The concept of 2 middle aged women investigating a murder without the benefit of the kind of evidence the police can gather is done better in the Southern Sisters series by Anne George, and much as I love those books, I definitely prefer a mystery where I have access to concrete clues. That's why Conan Doyle rules and I'm taking Simon Brett off my to read list.
It had been a minute since I read book #2 and I'd forgotten how charming this series is. The author has a knack for the subtle British humor and I often find myself giggling. This was exactly what I needed right now.
I adore Carol. She's one of my top twenty favorite characters of all time. I relate so easily to her. Carol and Jude make such a great pair.
Jude is at a dinner party in the town next door. It's disrupted when the children find something horrible in the basement - a torso!
Carol is in the pits about her brief affair being over and Jude thinks a mystery is just what she needs. Carol doesn't want to give in but she can't help herself.
Carol and Jude get to know the suspects and things just keep getting twistier. I didn't see the end coming, though, in retrospect, all the clues were there.
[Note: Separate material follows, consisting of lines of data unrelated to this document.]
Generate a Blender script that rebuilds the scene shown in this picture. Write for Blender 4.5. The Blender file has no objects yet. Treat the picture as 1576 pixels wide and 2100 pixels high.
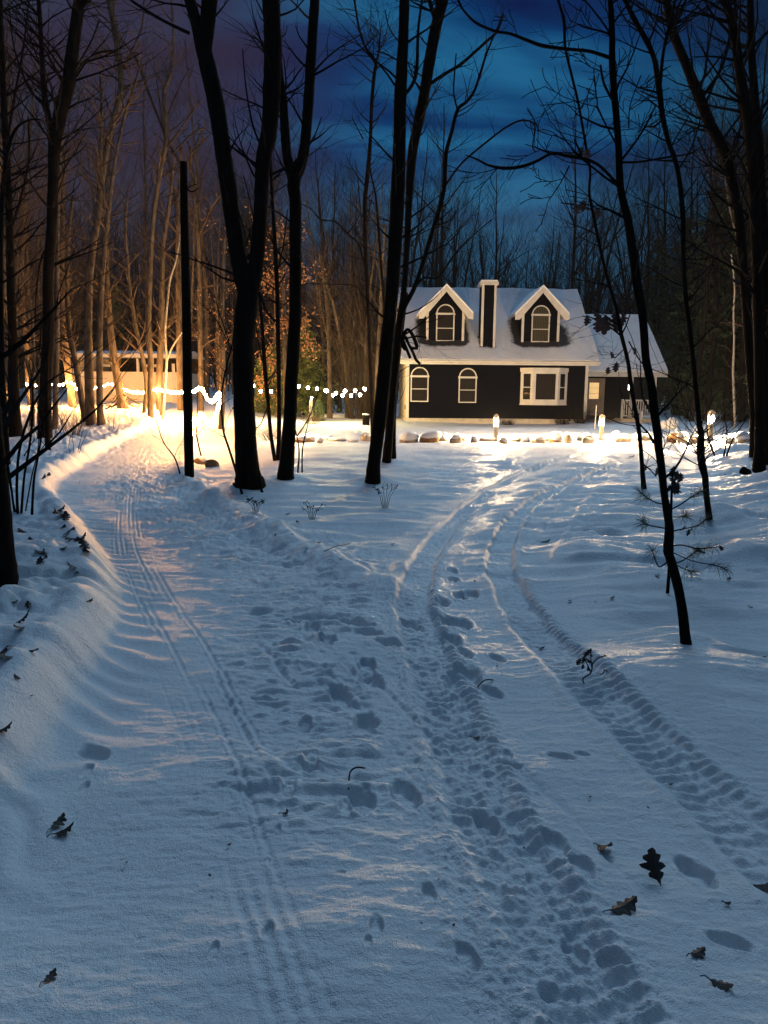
import bpy, math, random
import numpy as np
from mathutils import Vector, Matrix
R = math.radians
SC = bpy.context.scene
COL = SC.collection

# ------------------------------------------------------------------ camera
F = 1560.0
PITCH = math.atan(250.0 / F)
ROLL = R(0.5)
CAMZ = 1.6
cam_d = bpy.data.cameras.new("camera")
cam = bpy.data.objects.new("camera", cam_d)
COL.objects.link(cam)
CM = Matrix.Rotation(math.pi / 2 - PITCH, 4, 'X') @ Matrix.Rotation(ROLL, 4, 'Z')
cam.matrix_world = Matrix.Translation((0, 0, CAMZ)) @ CM
cam_d.sensor_fit = 'VERTICAL'
cam_d.sensor_height = 24.0
cam_d.lens = 24.0 * F / 2100.0
cam_d.clip_end = 3000
cam_d.clip_start = 0.05
SC.camera = cam
M3 = CM.to_3x3()

# ------------------------------------------------------------------ sky, moonlight, exposure
world = bpy.data.worlds.new("World")
SC.world = world
world.use_nodes = True
SKY_DIM = 1.2
def build_world():
    nt = world.node_tree
    N, L = nt.nodes, nt.links
    N.clear()
    out = N.new('ShaderNodeOutputWorld')
    bg = N.new('ShaderNodeBackground')
    L.new(bg.outputs[0], out.inputs[0])
    tc = N.new('ShaderNodeTexCoord')
    sep = N.new('ShaderNodeSeparateXYZ')
    L.new(tc.outputs['Generated'], sep.inputs[0])
    def math_(op, a, b=None, clamp=False):
        m = N.new('ShaderNodeMath'); m.operation = op; m.use_clamp = clamp
        for i, v in enumerate((a, b)):
            if v is None: continue
            if isinstance(v, (int, float)): m.inputs[i].default_value = v
            else: L.new(v, m.inputs[i])
        return m.outputs[0]
    def mix(fac, a, b):
        m = N.new('ShaderNodeMix'); m.data_type = 'RGBA'
        if isinstance(fac, float): m.inputs[0].default_value = fac
        else: L.new(fac, m.inputs[0])
        for i, v in ((6, a), (7, b)):
            if isinstance(v, tuple): m.inputs[i].default_value = v + (1,)
            else: L.new(v, m.inputs[i])
        return m.outputs[2]
    zz = math_('ADD', sep.outputs[2], 0.22)
    px = math_('DIVIDE', sep.outputs[0], zz)
    py = math_('DIVIDE', sep.outputs[1], zz)
    comb = N.new('ShaderNodeCombineXYZ')
    L.new(px, comb.inputs[0]); L.new(py, comb.inputs[1])
    mp = N.new('ShaderNodeMapping')
    mp.inputs['Rotation'].default_value = (0, 0, R(-16))
    mp.inputs['Scale'].default_value = (0.75, 2.0, 1)
    mp.inputs['Location'].default_value = (0.35, 0.1, 0)
    L.new(comb.outputs[0], mp.inputs[0])
    no = N.new('ShaderNodeTexNoise')
    no.inputs['Scale'].default_value = 1.5
    no.inputs['Detail'].default_value = 5
    no.inputs['Roughness'].default_value = 0.5
    no.inputs['Distortion'].default_value = 0.35
    L.new(mp.outputs[0], no.inputs[0])
    ramp = N.new('ShaderNodeValToRGB')
    e = ramp.color_ramp.elements
    e[0].position = 0.40; e[0].color = (0.0016, 0.007, 0.050, 1)
    e[1].position = 0.60; e[1].color = (0.009, 0.098, 0.215, 1)
    m = e.new(0.50); m.color = (0.001, 0.029, 0.110, 1)
    L.new(no.outputs[0], ramp.inputs[0])
    # low band of paler cloud near the tree tops
    band = N.new('ShaderNodeMapRange'); band.interpolation_type = 'SMOOTHSTEP'
    L.new(sep.outputs[2], band.inputs[0])
    band.inputs[1].default_value = 0.30; band.inputs[2].default_value = 0.17
    bfac = math_('MULTIPLY', band.outputs[0], 0.75)
    c1 = mix(bfac, ramp.outputs[0], (0.028, 0.096, 0.175))
    # warm town glow in the cloud to the west (left)
    wl = N.new('ShaderNodeMapRange'); wl.interpolation_type = 'SMOOTHSTEP'
    L.new(sep.outputs[0], wl.inputs[0])
    wl.inputs[1].default_value = 0.02; wl.inputs[2].default_value = -0.26
    c2 = mix(math_('MULTIPLY', wl.outputs[0], 0.82), c1, (0.032, 0.022, 0.036))
    # darker to the far right
    wr = N.new('ShaderNodeMapRange'); wr.interpolation_type = 'SMOOTHSTEP'
    L.new(sep.outputs[0], wr.inputs[0])
    wr.inputs[1].default_value = 0.18; wr.inputs[2].default_value = 0.45
    c3 = mix(math_('MULTIPLY', wr.outputs[0], 0.7), c2, (0.004, 0.018, 0.035))
    # moonlit cloud overhead and behind the viewer
    zn = N.new('ShaderNodeMapRange'); zn.interpolation_type = 'SMOOTHSTEP'
    up = math_('SUBTRACT', sep.outputs[2], math_('MULTIPLY', sep.outputs[1], 0.05))
    L.new(up, zn.inputs[0])
    zn.inputs[1].default_value = 0.55; zn.inputs[2].default_value = 0.95
    c4 = mix(zn.outputs[0], c3, (0.085, 0.18, 0.31))
    L.new(c4, bg.inputs[0])
    bg.inputs[1].default_value = SKY_DIM
build_world()
sun_d = bpy.data.lights.new("moon", 'SUN')
sun_d.energy = 1.05
sun_d.color = (0.54, 0.80, 1.0)
sun_d.angle = R(24)
sun = bpy.data.objects.new("moon", sun_d)
COL.objects.link(sun)
sun.rotation_euler = (R(-46), R(14), 0)     # high, from beyond the house and a little left
SC.view_settings.view_transform = 'Standard'
SC.view_settings.look = 'None'
SC.view_settings.exposure = 0
SC.view_settings.gamma = 1
SC.cycles.use_denoising = True
SC.cycles.max_bounces = 5
SC.cycles.diffuse_bounces = 3
SC.cycles.sample_clamp_indirect = 4

# ------------------------------------------------------------------ projection helpers
def ray(u, v):
    return M3 @ Vector(((u - 788) / F, -(v - 1050) / F, -1))
def at(u, v, Y):
    d = ray(u, v); t = Y / d.y
    return Vector((d.x * t, Y, CAMZ + d.z * t))
def flat(u, v):
    d = ray(u, v); t = -CAMZ / d.z
    return (d.x * t, d.y * t)
def ppm(Y):            # metres per photo pixel at depth Y
    return Y / F

# ------------------------------------------------------------------ noise
def _hash(ix, iy, seed):
    h = (ix.astype(np.int64) * 374761393 + iy.astype(np.int64) * 668265263 + seed * 1442695041) & 0xffffffff
    h = ((h ^ (h >> 13)) * 1274126177) & 0xffffffff
    h = (h ^ (h >> 16)) & 0xffffff
    return h.astype(np.float64) / 0xffffff * 2 - 1
def vnoise(x, y, seed=0):
    ix = np.floor(x); iy = np.floor(y)
    fx = x - ix; fy = y - iy
    fx = fx * fx * fx * (fx * (fx * 6 - 15) + 10); fy = fy * fy * fy * (fy * (fy * 6 - 15) + 10)
    a = _hash(ix, iy, seed); b = _hash(ix + 1, iy, seed)
    c = _hash(ix, iy + 1, seed); d = _hash(ix + 1, iy + 1, seed)
    return (a * (1 - fx) + b * fx) * (1 - fy) + (c * (1 - fx) + d * fx) * fy
def fbm(x, y, seed=0, oct=3):
    s = 0; a = 1.0; t = 0
    for o in range(oct):
        s = s + a * vnoise(x * 2 ** o + o * 17.3, y * 2 ** o - o * 9.1, seed + o); t += a; a *= 0.5
    return s / t
def sstep(a, b, x):
    t = np.clip((x - a) / (b - a), 0, 1)
    return t * t * (3 - 2 * t)
def smooth_poly(pts, n=6):
    pts = [Vector(p) for p in pts]
    out = []
    for i in range(len(pts) - 1):
        p0 = pts[max(i - 1, 0)]; p1 = pts[i]; p2 = pts[i + 1]; p3 = pts[min(i + 2, len(pts) - 1)]
        for k in range(n):
            t = k / n
            out.append(0.5 * ((2 * p1) + (p2 - p0) * t + (2 * p0 - 5 * p1 + 4 * p2 - p3) * t * t + (3 * p1 - p0 - 3 * p2 + p3) * t ** 3))
    out.append(pts[-1])
    return out
def sdist(x, y, pts):
    """signed distance (+ on the right hand going along pts) and arc length"""
    best = np.full(x.shape, 1e9); sgn = np.ones(x.shape); sl = np.zeros(x.shape)
    acc = 0
    for (ax, ay), (bx, by) in zip(pts[:-1], pts[1:]):
        dx, dy = bx - ax, by - ay
        L = math.hypot(dx, dy)
        if L < 1e-6: continue
        t = np.clip(((x - ax) * dx + (y - ay) * dy) / (L * L), 0, 1)
        ex = x - ax - t * dx; ey = y - ay - t * dy
        d = ex * ex + ey * ey
        cr = (x - ax) * dy - (y - ay) * dx
        m = d < best
        best = np.where(m, d, best); sgn = np.where(m, np.where(cr >= 0, 1.0, -1.0), sgn); sl = np.where(m, acc + t * L, sl)
        acc += L
    return np.sqrt(best) * sgn, sl
def gpoly(pxs, n=4):
    return [(p.x, p.y) for p in smooth_poly([Vector(flat(*p)).to_3d() for p in pxs], n)]

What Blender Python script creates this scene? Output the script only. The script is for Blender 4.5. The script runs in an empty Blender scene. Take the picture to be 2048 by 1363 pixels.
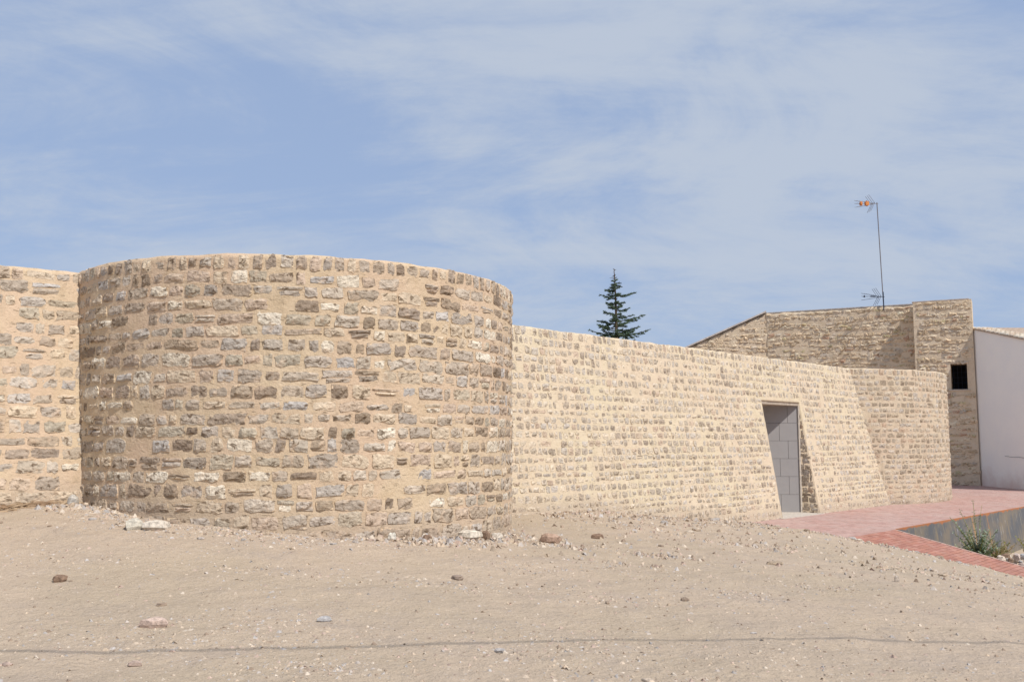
import bpy, math, random
import numpy as np
from mathutils import Vector, Matrix

# ------------------------------------------------------------------ camera, sky, sun, exposure
# heights are measured from the photographer's eye (z = 0); the paved yard lies 1.9 m below it
scene = bpy.context.scene
COL = scene.collection
cam_data = bpy.data.cameras.new('camera')
cam = bpy.data.objects.new('camera', cam_data)
COL.objects.link(cam)
cam.location = (0, 0, 0)
cam.rotation_euler = (math.radians(90 + 5.964), 0, 0)
cam_data.sensor_width = 36.0
cam_data.lens = 36.0 * 1900 / 2048
cam_data.clip_start = 0.1
cam_data.clip_end = 3000
scene.camera = cam

SUN_AZ = math.radians(137)      # clockwise from +Y
SUN_EL = math.radians(51)
sd = Vector((math.sin(SUN_AZ) * math.cos(SUN_EL), math.cos(SUN_AZ) * math.cos(SUN_EL), math.sin(SUN_EL)))
sun_data = bpy.data.lights.new('sun', 'SUN')
sun_data.energy = 4.2
sun_data.angle = math.radians(0.5)
sun_data.color = (1.0, 0.955, 0.90)
sun = bpy.data.objects.new('sun', sun_data)
COL.objects.link(sun)
sun.rotation_euler = (-sd).to_track_quat('-Z', 'Y').to_euler()
sun.location = (10, -10, 30)

world = bpy.data.worlds.new('World')
scene.world = world
world.use_nodes = True
wt = world.node_tree
for n_ in list(wt.nodes):
    wt.nodes.remove(n_)


class NT:
    """tiny helper to wire node trees"""
    def __init__(self, tree):
        self.t = tree

    def n(self, typ, ins=None, **props):
        nd = self.t.nodes.new(typ)
        for k, v in props.items():
            setattr(nd, k, v)
        for k, v in (ins or {}).items():
            if isinstance(v, bpy.types.NodeSocket):
                self.t.links.new(v, nd.inputs[k])
            else:
                nd.inputs[k].default_value = v
        return nd

    def math(self, op, a, b=0.0, c=0.0, clamp=False):
        nd = self.n('ShaderNodeMath', {0: a, 1: b, 2: c}, operation=op)
        nd.use_clamp = clamp
        return nd.outputs[0]

    def noise(self, vec, scale, detail=3.0, rough=0.5, dist=0.0):
        return self.n('ShaderNodeTexNoise', {'Vector': vec, 'Scale': scale, 'Detail': detail, 'Roughness': rough,
                                             'Distortion': dist}).outputs[0]

    def ramp(self, x, a, b, lo=0.0, hi=1.0):
        nd = self.n('ShaderNodeMapRange', {0: x, 1: a, 2: b, 3: lo, 4: hi}, interpolation_type='SMOOTHSTEP')
        return nd.outputs[0]

    def mix(self, f, a, b, blend='MIX'):
        nd = self.n('ShaderNodeMix', data_type='RGBA', blend_type=blend)
        for i, v in ((0, f), (6, a), (7, b)):
            if isinstance(v, bpy.types.NodeSocket):
                self.t.links.new(v, nd.inputs[i])
            elif i == 0:
                nd.inputs[i].default_value = v
            else:
                nd.inputs[i].default_value = (*v[:3], 1)
        return nd.outputs[2]

    def scale(self, vec, s):
        nd = self.n('ShaderNodeMapping', {'Vector': vec, 'Scale': s})
        return nd.outputs[0]


W = NT(wt)
sky = W.n('ShaderNodeTexSky', sky_type='NISHITA', sun_disc=False, sun_elevation=SUN_EL, sun_rotation=SUN_AZ,
          altitude=600.0, air_density=1.0, dust_density=1.6, ozone_density=1.0)
tc = W.n('ShaderNodeTexCoord')
sep = W.n('ShaderNodeSeparateXYZ', {0: tc.outputs['Generated']})
zc_ = W.math('MAXIMUM', sep.outputs[2], 0.0)
den = W.math('ADD', zc_, 0.34)
cx_ = W.math('DIVIDE', sep.outputs[0], den)
cy_ = W.math('DIVIDE', sep.outputs[1], den)
cv = W.n('ShaderNodeCombineXYZ', {0: cx_, 1: cy_, 2: 0.0}).outputs[0]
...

Brett, Simon. The Torso in the Town. Fethering No. 3. Berkley, 2003. Simon Brett is a master craftsman. He builds sweet little mystery machines that run like clockwork and surprise you just when they should, and never more than they should. Carole and Jude, two mismatched retirees, work without the help of the police to solve the mystery of a dismembered body found in a posh house basement. Just under the surface is a not-very-kind portrait of middleclass English society in the twenty-first century. As usual in this series, it is fun to watch how our heroines work through different logical paths to come to the truth in the end. Brett is always the perfect guy for a short beach read, especially if you have run out of Dick Francis novels.